**Problem to work on:**
Print the listing that follows, character for character.
——
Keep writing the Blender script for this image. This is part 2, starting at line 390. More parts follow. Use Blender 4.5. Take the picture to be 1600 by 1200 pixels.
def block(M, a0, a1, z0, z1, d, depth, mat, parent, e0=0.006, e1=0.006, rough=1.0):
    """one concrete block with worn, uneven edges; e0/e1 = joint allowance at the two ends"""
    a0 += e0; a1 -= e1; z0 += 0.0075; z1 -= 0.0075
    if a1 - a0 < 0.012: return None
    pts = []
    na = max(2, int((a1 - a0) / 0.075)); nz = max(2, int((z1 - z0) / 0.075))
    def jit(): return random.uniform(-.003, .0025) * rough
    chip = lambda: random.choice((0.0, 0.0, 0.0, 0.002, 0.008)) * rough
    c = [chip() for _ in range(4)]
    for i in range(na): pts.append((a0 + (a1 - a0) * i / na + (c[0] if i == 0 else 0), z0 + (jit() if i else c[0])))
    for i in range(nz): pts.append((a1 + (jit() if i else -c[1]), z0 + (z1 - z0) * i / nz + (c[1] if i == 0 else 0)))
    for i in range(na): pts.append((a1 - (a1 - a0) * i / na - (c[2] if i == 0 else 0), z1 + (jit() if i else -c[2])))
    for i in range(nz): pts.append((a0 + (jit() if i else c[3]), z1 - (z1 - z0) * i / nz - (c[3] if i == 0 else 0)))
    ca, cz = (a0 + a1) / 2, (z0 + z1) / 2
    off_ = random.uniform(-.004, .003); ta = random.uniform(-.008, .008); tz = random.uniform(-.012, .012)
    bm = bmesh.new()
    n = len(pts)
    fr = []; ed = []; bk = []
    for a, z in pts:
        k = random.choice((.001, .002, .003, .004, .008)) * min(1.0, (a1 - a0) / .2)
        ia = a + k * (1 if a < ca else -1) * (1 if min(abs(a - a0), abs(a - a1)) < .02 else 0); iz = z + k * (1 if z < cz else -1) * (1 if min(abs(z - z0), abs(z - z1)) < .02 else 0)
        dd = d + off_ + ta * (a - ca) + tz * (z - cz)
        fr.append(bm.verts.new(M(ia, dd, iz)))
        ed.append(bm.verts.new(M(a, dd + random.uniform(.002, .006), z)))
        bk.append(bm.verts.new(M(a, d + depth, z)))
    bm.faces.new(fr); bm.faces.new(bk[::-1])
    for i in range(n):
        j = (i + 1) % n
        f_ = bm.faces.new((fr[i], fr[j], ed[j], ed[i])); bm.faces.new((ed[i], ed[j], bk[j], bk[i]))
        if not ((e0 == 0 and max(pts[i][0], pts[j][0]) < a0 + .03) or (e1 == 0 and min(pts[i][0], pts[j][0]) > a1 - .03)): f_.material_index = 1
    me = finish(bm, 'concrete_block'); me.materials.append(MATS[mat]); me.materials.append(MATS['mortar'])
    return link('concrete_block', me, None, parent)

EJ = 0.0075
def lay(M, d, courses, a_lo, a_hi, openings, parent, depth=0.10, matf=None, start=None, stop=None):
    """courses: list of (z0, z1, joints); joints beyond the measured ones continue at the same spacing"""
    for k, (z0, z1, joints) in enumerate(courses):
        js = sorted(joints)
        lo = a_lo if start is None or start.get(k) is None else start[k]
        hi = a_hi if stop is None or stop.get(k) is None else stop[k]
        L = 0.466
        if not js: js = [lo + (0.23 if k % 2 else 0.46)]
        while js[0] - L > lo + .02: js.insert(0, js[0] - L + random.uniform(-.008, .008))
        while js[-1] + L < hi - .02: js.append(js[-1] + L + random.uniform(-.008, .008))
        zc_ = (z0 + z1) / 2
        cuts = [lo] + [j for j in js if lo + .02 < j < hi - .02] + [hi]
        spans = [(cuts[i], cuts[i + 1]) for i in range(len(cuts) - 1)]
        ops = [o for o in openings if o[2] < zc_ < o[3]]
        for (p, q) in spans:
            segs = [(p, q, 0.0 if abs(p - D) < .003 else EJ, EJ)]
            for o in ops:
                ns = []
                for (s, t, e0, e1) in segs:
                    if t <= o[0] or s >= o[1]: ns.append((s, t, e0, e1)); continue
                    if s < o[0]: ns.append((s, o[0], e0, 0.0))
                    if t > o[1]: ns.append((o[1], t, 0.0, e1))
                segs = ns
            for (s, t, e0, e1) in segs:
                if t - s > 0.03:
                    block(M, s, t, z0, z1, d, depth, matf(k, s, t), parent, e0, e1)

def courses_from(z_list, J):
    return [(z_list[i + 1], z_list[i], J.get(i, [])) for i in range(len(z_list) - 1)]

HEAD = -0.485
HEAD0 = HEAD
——
**Written solution:**
Keep writing the Blender script for this image. This is part 2, starting at line 390. More parts follow. Use Blender 4.5. Take the picture to be 1600 by 1200 pixels.
def block(M, a0, a1, z0, z1, d, depth, mat, parent, e0=0.006, e1=0.006, rough=1.0):
    """one concrete block with worn, uneven edges; e0/e1 = joint allowance at the two ends"""
    a0 += e0; a1 -= e1; z0 += 0.0075; z1 -= 0.0075
    if a1 - a0 < 0.012: return None
    pts = []
    na = max(2, int((a1 - a0) / 0.075)); nz = max(2, int((z1 - z0) / 0.075))
    def jit(): return random.uniform(-.003, .0025) * rough
    chip = lambda: random.choice((0.0, 0.0, 0.0, 0.002, 0.008)) * rough
    c = [chip() for _ in range(4)]
    for i in range(na): pts.append((a0 + (a1 - a0) * i / na + (c[0] if i == 0 else 0), z0 + (jit() if i else c[0])))
    for i in range(nz): pts.append((a1 + (jit() if i else -c[1]), z0 + (z1 - z0) * i / nz + (c[1] if i == 0 else 0)))
    for i in range(na): pts.append((a1 - (a1 - a0) * i / na - (c[2] if i == 0 else 0), z1 + (jit() if i else -c[2])))
    for i in range(nz): pts.append((a0 + (jit() if i else c[3]), z1 - (z1 - z0) * i / nz - (c[3] if i == 0 else 0)))
    ca, cz = (a0 + a1) / 2, (z0 + z1) / 2
    off_ = random.uniform(-.004, .003); ta = random.uniform(-.008, .008); tz = random.uniform(-.012, .012)
    bm = bmesh.new()
    n = len(pts)
    fr = []; ed = []; bk = []
    for a, z in pts:
        k = random.choice((.001, .002, .003, .004, .008)) * min(1.0, (a1 - a0) / .2)
        ia = a + k * (1 if a < ca else -1) * (1 if min(abs(a - a0), abs(a - a1)) < .02 else 0); iz = z + k * (1 if z < cz else -1) * (1 if min(abs(z - z0), abs(z - z1)) < .02 else 0)
        dd = d + off_ + ta * (a - ca) + tz * (z - cz)
        fr.append(bm.verts.new(M(ia, dd, iz)))
        ed.append(bm.verts.new(M(a, dd + random.uniform(.002, .006), z)))
        bk.append(bm.verts.new(M(a, d + depth, z)))
    bm.faces.new(fr); bm.faces.new(bk[::-1])
    for i in range(n):
        j = (i + 1) % n
        f_ = bm.faces.new((fr[i], fr[j], ed[j], ed[i])); bm.faces.new((ed[i], ed[j], bk[j], bk[i]))
        if not ((e0 == 0 and max(pts[i][0], pts[j][0]) < a0 + .03) or (e1 == 0 and min(pts[i][0], pts[j][0]) > a1 - .03)): f_.material_index = 1
    me = finish(bm, 'concrete_block'); me.materials.append(MATS[mat]); me.materials.append(MATS['mortar'])
    return link('concrete_block', me, None, parent)

EJ = 0.0075
def lay(M, d, courses, a_lo, a_hi, openings, parent, depth=0.10, matf=None, start=None, stop=None):
    """courses: list of (z0, z1, joints); joints beyond the measured ones continue at the same spacing"""
    for k, (z0, z1, joints) in enumerate(courses):
        js = sorted(joints)
        lo = a_lo if start is None or start.get(k) is None else start[k]
        hi = a_hi if stop is None or stop.get(k) is None else stop[k]
        L = 0.466
        if not js: js = [lo + (0.23 if k % 2 else 0.46)]
        while js[0] - L > lo + .02: js.insert(0, js[0] - L + random.uniform(-.008, .008))
        while js[-1] + L < hi - .02: js.append(js[-1] + L + random.uniform(-.008, .008))
        zc_ = (z0 + z1) / 2
        cuts = [lo] + [j for j in js if lo + .02 < j < hi - .02] + [hi]
        spans = [(cuts[i], cuts[i + 1]) for i in range(len(cuts) - 1)]
        ops = [o for o in openings if o[2] < zc_ < o[3]]
        for (p, q) in spans:
            segs = [(p, q, 0.0 if abs(p - D) < .003 else EJ, EJ)]
            for o in ops:
                ns = []
                for (s, t, e0, e1) in segs:
                    if t <= o[0] or s >= o[1]: ns.append((s, t, e0, e1)); continue
                    if s < o[0]: ns.append((s, o[0], e0, 0.0))
                    if t > o[1]: ns.append((o[1], t, 0.0, e1))
                segs = ns
            for (s, t, e0, e1) in segs:
                if t - s > 0.03:
                    block(M, s, t, z0, z1, d, depth, matf(k, s, t), parent, e0, e1)

def courses_from(z_list, J):
    return [(z_list[i + 1], z_list[i], J.get(i, [])) for i in range(len(z_list) - 1)]

HEAD = -0.485
HEAD0 = HEAD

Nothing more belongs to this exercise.